Hello. I baked 2 loaves of plain Raisin bread.  The crust and crumb out of the oven was very good.  Next day the loaves were dry and crumbly. 


 I seem to be having this problem with all my bread. Not crumly crumb but very dry. The day they are baked nice taste and moist.


Next day dry and not a good crumb.  I measure every thing. The only bread I get good every time is J Ciabatta Bread.  No matter when I take it out of the freezer and warm it is always like fresh bread.


The last two loaves of raisin bread was moist but not sticky when kneading.  Made a good loaves  after 2 stretch and folds.  Was not called for in the recipe but I did any way. 


Any ideas


Have a nice Easter every one,


Mr.Bob

jcking's picture
jcking

Mr Bob,


How are you storing your loaves? Sounds like they're drying out because your house is dry. Try a paper bag for storage.


Jim

Chuck's picture
Chuck

When the loaves come out of the oven, despite the great smell and your eagerness, try not to slice them open until after they're cool. A slice while the loaf is still warm is a "breach" in the crust, out of which quite a bit of moisture can escape from a still-warm loaf. Could this be what's happening to you?


Also, after you do slice the loaf, at minimum turn the loaf up on end so the sliced place is flush against your breadboard. (Some sort of breadbox or paper or perforated or open bag is even better. Just don't overdo it by trying to "seal it tight", as you'll cause mold problems.)


(And of course, slice only one loaf at a time. Leave the rest in their intact crusts until you completely finish the first loaf, and so forth. Try not to succumb to the temptation to slice the crusty ends off all the loaves.)

bobkay1022's picture
bobkay1022

Hi will try to answer both at the same time. I have always used a bag that is designed to keep bread fresh and it has always worked on bakery bread/ rolls I bake and  cibatta bread I bake .


 I never slice even with temptation till is has cooled on a rack.  I only slice what I need also. 


 The bread is always delicious after it cools same day.  Even if I freeze it it will defrost very dry and not really a nice piece of bread.

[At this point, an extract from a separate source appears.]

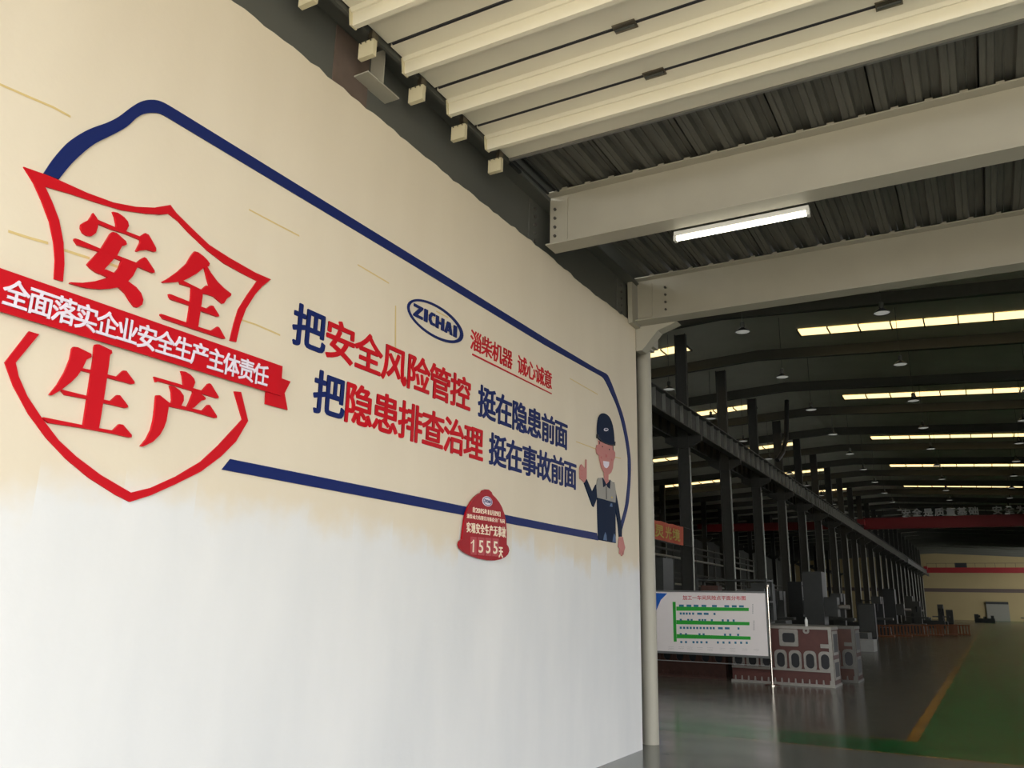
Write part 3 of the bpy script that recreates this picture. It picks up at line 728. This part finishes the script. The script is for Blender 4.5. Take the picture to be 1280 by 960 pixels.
for i, y in enumerate(SY):
    if i < 5: skylight([-7.2+1.47*k for k in range(9)], y, f'{ORD[i]} glowing skylight strip from the gate, right roof slope', 'skylight strips right slope')
    if i < 5: skylight([-17.5+1.45*k for k in range(4)], y, f'{ORD[i]} glowing skylight strip from the gate, just left of the column row', 'skylight strips beside columns')
    if 1 < i < 4: skylight([-31+1.5*k for k in range(6)], y, f'{ORD[i]} glowing skylight strip from the gate, far left roof', 'skylight strips far left')
# bell lamps
lm = None
rows = ((-13.5, 'row left of the columns'), (-7.7, 'middle row'), (-2.4, 'right row'), (2.9, 'rightmost row'))
for rx, rn in rows:
    for k in range(12):
        y = 32.85 + k*BAY; z = 12.62
        lab = f'{ORD[k]} pendant bell lamp from the gate in the {rn}'
        if lm is None:
            lm = empty('pendant_lamp', (rx, y, z)); O = Vector((rx, y, z))
            lp = [MB(O).lathe(O, [(.30,0),(.29,.03),(.20,.10),(.10,.17),(.07,.2),(.0,.2)], 16).build('shade', MACHD, lm, True),
                  MB(O).lathe(O, [(.0,.012),(.27,.012),(.285,.02)], 16).build('diffuser', DIFF, lm, True),
                  MB(O).lathe(O, [(.07,.2),(.09,.24),(.09,.42),(.04,.46),(0,.46)], 10).build('ballast', RAFT, lm, True),
                  MB(O).cyl(O+Vector((0,0,.25)), O+Vector((0,0,2.4)), .012, 5).build('cord', RAFT, lm)]
            r = lm; lp[3].scale.z = 1.26
        else:
            r = lm.copy(); COL.objects.link(r); r.location = (rx, y, z)
            for p in lp:
                c = p.copy(); COL.objects.link(c); c.parent = r
                if p is lp[3]: c.scale.z = (roofz(rx)-z)/2.4
        tag(r, lab, 'lamp', 'pendant bell lamps')
# columns
cm = None
for rowx, rn in ((-12.75, 'row beside the aisle'), (-30.0, 'far left row')):
    for k in range(24):
        y = 40.45 + (k-1)*BAY
        if rowx < -20 and k < 1: continue
        lab = f'{ORD[k]} dark steel hall column from the gate, {rn}'
        if cm is None:
            O = Vector((rowx, y, 0)); cm = empty('hall_column', O)
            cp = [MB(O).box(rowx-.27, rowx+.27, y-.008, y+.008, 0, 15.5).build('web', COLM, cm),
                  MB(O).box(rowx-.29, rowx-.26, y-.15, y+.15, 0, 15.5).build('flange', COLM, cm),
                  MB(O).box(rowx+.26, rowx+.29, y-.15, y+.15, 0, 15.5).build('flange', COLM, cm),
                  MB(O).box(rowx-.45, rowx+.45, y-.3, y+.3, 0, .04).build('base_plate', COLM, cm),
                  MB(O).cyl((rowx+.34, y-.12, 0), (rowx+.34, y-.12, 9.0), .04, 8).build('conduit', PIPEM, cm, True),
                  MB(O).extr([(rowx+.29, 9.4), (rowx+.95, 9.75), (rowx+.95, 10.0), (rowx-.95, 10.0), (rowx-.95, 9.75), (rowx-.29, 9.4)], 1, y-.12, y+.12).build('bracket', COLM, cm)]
            r = cm
        else:
            r = cm.copy(); COL.objects.link(r); r.location = (rowx, y, 0)
            for p in cp: c = p.copy(); COL.objects.link(c); c.parent = r
        tag(r, lab, 'column', 'hall columns')
# crane runway girders
for gx, lb in ((-12.0, 'dark crane runway girder with pale stiffener plates, aisle side of the columns'), (-13.5, 'dark crane runway girder behind the column row, left bay side')):
    O = Vector((gx, 12, 10)); t = empty('runway_girder', O); tag(t, lb, 'girder')
    MB(O).box(gx-.01, gx+.01, 12, 228, 10.05, 10.95).build('web', COLM, t)
    MB(O).box(gx-.2, gx+.2, 12, 228, 10.0, 10.05).build('bottom_flange', COLM, t)
    MB(O).box(gx-.25, gx+.25, 12, 228, 10.95, 11.0).build('top_flange', COLM, t)
    MB(O).box(gx-.035, gx+.035, 12, 228, 11.0, 11.13).build('rail', MACHD, t)
    st = None
    for k in range(110):
        y = 26 + k*1.29
        if st is None: st = MB((gx, y, 10.05)).box(gx, gx+.17, y-.012, y+.012, 10.05, 10.95).build('stiffener', PIPEM if gx > -13 else COLM, t); y0 = y
        else: c = st.copy(); COL.objects.link(c); c.parent = t; c.location = st.location + Vector((0, y-y0, 0))
# bridge cranes
def crane(y, xa, xb, zb, h, label, txt=None, tx0=0, tp=1.4):
    O = Vector(((xa+xb)/2, y, zb)); t = empty('bridge_crane', O); tag(t, label, 'crane')
    MB(O).box(xa+.4, xb-.4, y-.02, y+.6, zb, zb+h).build('box_girder', CRANE, t)
    MB(O).box(xa+.4, xb-.4, y-.20, y+.62, zb-.06, zb).build('bottom_flange', CRANE, t)
    MB(O).box(xa+.4, xb-.4, y-.12, y+.62, zb+h, zb+h+.06).build('top_flange', CRANE, t)
    for x in (xa, xb): MB(O).box(x-.15, x+.6, y-1.2, y+1.8, 11.14, 11.75).build('end_carriage', CRANE, t)
    mb = MB(O)
    n = int((xb-xa)/2)
    for i in range(n+1):
        x = xa+.5+i*(xb-xa-1)/n; mb.cyl((x, y-.1, zb+h+.06), (x, y-.1, zb+h+1.0), .03, 5)
    mb.cyl((xa+.5, y-.1, zb+h+1.0), (xb-.5, y-.1, zb+h+1.0), .035, 5)
    mb.build('handrail', MACHD, t)
    MB(O).box(xa+6.2, xa+8.6, y+.1, y+1.5, zb+h+.06, zb+h+1.1).build('trolley', MACHD, t)
    if txt:
        for i, ch in enumerate(txt):
            if ch == ' ': continue
            x0 = tx0+i*tp
            f = (lambda x0: (lambda u, v, d: Vector((x0+.95*u, y-.14-d, zb+h+.08+.85*v))))(x0)
            char('character', ch, f, LAMPM, t, bold=.03, depth=.03)
c1x = on_y(1127, 641, 104)[0]; c1s = (on_y(1270,636,104)[0]-c1x)/10.0
crane(104, -12.1, 13.6, 10.75, 1.15, 'red bridge crane with a row of white characters on its handrail', '安全是质量基础 安全为', c1x, c1s)
crane(216, -12.1, 24, 10.4, 1.05, 'red bridge crane at the far end in front of the cream end wall')
crane(104.5, -31, -13.4, 10.9, .8, 'dark red bridge crane in the left bay beyond the columns')
# hanging hose between columns
t = empty('hanging_hose', (-10.5, 56, 0)); tag(t, 'thick dark hose sagging from the roof beside the columns', 'hose')
pa = [(-10.9,58.5,15.78),(-11.0,58,13),(-11.2,57.4,11.9),(-11.45,56.8,11.3)]
mb = MB((-10.9,58,10.9))
for a, b in zip(pa, pa[1:]): mb.cyl(a, b, .16, 8)
mb.build('hose', MACHD, t, True)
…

Thanks for taking the time to reply to my post


Mr. bob


 

Chuck's picture
Chuck

 All "lean" breads (just flour/water/yeast/salt) tend to dry out quite quickly no matter what (for example baguettes can dry out in half a day). Probably no homemade bread will ever store as long as "storebought".


Here are a few tricks that can make homemade bread store much better:



  • add a little fat (olive oil, or lecithin, or etc.) to the dough ingredients

  • make the bread in a compact shape (like a "boule") with more interior and less crust

  • make sourdough breads


Another alternative is to shorten the loaf baking time a little (i.e. bake to a lower temperature, for example 200F instead of 205F). Make it so the bread is almost "watery" the same day, but "just right" the next day.


Yet another alternative is to UN-stale the bread just before eating it. To do that, put the slices in the microwave for a few seconds (I know this sounds crazy - it's dry so nuke it ??? - but it works!)

Mini Oven's picture
Mini Oven

The flour might demand more of a work out (to windowpane) or need some help.  Not all flours are equal.   Maybe the addition of potato water would help instead of water.  Cut up a medium potato and cover with a cup or two of water, bring to a boil and let the potato cook through.  Allow to cool and use the water in the recipe with or without the mashed potato in it.  


Or try switching part of the water for milk or coconut milk.  


Another way to increase moisture would be to make water roux; cooking part of the water & a small amount of the flour until it gels and then cooling before adding to the dough.   

jcking's picture
jcking

Or try wrapping your loaf in a kitchen towel as soon as it comes out of the oven. Leave it covered for 30 to 45 mins.